> _Set problem_
Repeat exactly the lines of the listing below, please, starting with the first and ending with the line containing "scene.cycles.use_denoising = True"; leave out the rest.

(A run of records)
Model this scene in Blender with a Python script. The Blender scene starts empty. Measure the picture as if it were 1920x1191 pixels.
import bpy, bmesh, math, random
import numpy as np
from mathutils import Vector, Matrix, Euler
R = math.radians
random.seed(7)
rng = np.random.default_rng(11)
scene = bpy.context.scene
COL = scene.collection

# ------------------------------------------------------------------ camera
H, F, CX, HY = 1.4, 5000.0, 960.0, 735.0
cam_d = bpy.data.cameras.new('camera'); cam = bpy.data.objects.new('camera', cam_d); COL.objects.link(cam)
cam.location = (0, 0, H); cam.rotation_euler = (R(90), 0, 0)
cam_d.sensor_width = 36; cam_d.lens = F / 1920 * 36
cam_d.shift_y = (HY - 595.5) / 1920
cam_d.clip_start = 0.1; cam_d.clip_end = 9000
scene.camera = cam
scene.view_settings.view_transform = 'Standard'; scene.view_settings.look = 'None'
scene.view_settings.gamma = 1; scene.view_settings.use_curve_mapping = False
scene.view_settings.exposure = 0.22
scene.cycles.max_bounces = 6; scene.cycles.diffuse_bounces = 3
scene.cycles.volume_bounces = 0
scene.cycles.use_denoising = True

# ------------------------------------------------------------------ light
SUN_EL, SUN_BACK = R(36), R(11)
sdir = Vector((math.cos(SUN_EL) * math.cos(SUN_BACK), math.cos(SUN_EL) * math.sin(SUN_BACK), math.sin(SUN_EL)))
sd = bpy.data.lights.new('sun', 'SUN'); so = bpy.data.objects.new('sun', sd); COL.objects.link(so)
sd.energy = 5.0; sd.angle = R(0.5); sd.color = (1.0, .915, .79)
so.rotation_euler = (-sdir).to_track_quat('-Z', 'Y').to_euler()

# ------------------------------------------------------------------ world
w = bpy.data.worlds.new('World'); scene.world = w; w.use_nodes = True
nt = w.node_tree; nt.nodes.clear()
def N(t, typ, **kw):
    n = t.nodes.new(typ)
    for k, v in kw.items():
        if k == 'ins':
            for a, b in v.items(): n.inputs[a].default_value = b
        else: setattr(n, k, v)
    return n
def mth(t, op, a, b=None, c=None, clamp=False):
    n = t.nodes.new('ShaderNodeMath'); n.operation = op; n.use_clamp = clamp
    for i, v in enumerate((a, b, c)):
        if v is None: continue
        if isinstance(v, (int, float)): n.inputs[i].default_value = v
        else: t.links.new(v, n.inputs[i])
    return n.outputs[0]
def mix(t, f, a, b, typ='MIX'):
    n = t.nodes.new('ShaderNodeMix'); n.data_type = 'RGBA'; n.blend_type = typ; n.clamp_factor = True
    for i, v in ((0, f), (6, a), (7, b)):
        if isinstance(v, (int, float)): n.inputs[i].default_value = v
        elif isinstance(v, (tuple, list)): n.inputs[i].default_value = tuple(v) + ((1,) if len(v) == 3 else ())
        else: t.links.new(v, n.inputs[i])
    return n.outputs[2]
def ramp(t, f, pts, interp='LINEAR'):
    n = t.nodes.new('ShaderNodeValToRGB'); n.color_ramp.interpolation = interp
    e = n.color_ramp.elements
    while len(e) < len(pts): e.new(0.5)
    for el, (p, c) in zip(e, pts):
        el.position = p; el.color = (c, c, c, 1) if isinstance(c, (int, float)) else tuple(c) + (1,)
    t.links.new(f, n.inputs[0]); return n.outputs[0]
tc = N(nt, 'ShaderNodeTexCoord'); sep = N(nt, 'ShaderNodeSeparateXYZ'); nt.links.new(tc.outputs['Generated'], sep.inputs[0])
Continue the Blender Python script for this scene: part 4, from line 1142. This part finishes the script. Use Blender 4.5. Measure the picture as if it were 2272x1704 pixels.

> _Response for this exercise_
Model this scene in Blender with a Python script. The Blender scene starts empty. Measure the picture as if it were 1920x1191 pixels.
import bpy, bmesh, math, random
import numpy as np
from mathutils import Vector, Matrix, Euler
R = math.radians
random.seed(7)
rng = np.random.default_rng(11)
scene = bpy.context.scene
COL = scene.collection

# ------------------------------------------------------------------ camera
H, F, CX, HY = 1.4, 5000.0, 960.0, 735.0
cam_d = bpy.data.cameras.new('camera'); cam = bpy.data.objects.new('camera', cam_d); COL.objects.link(cam)
cam.location = (0, 0, H); cam.rotation_euler = (R(90), 0, 0)
cam_d.sensor_width = 36; cam_d.lens = F / 1920 * 36
cam_d.shift_y = (HY - 595.5) / 1920
cam_d.clip_start = 0.1; cam_d.clip_end = 9000
scene.camera = cam
scene.view_settings.view_transform = 'Standard'; scene.view_settings.look = 'None'
scene.view_settings.gamma = 1; scene.view_settings.use_curve_mapping = False
scene.view_settings.exposure = 0.22
scene.cycles.max_bounces = 6; scene.cycles.diffuse_bounces = 3
scene.cycles.volume_bounces = 0
scene.cycles.use_denoising = True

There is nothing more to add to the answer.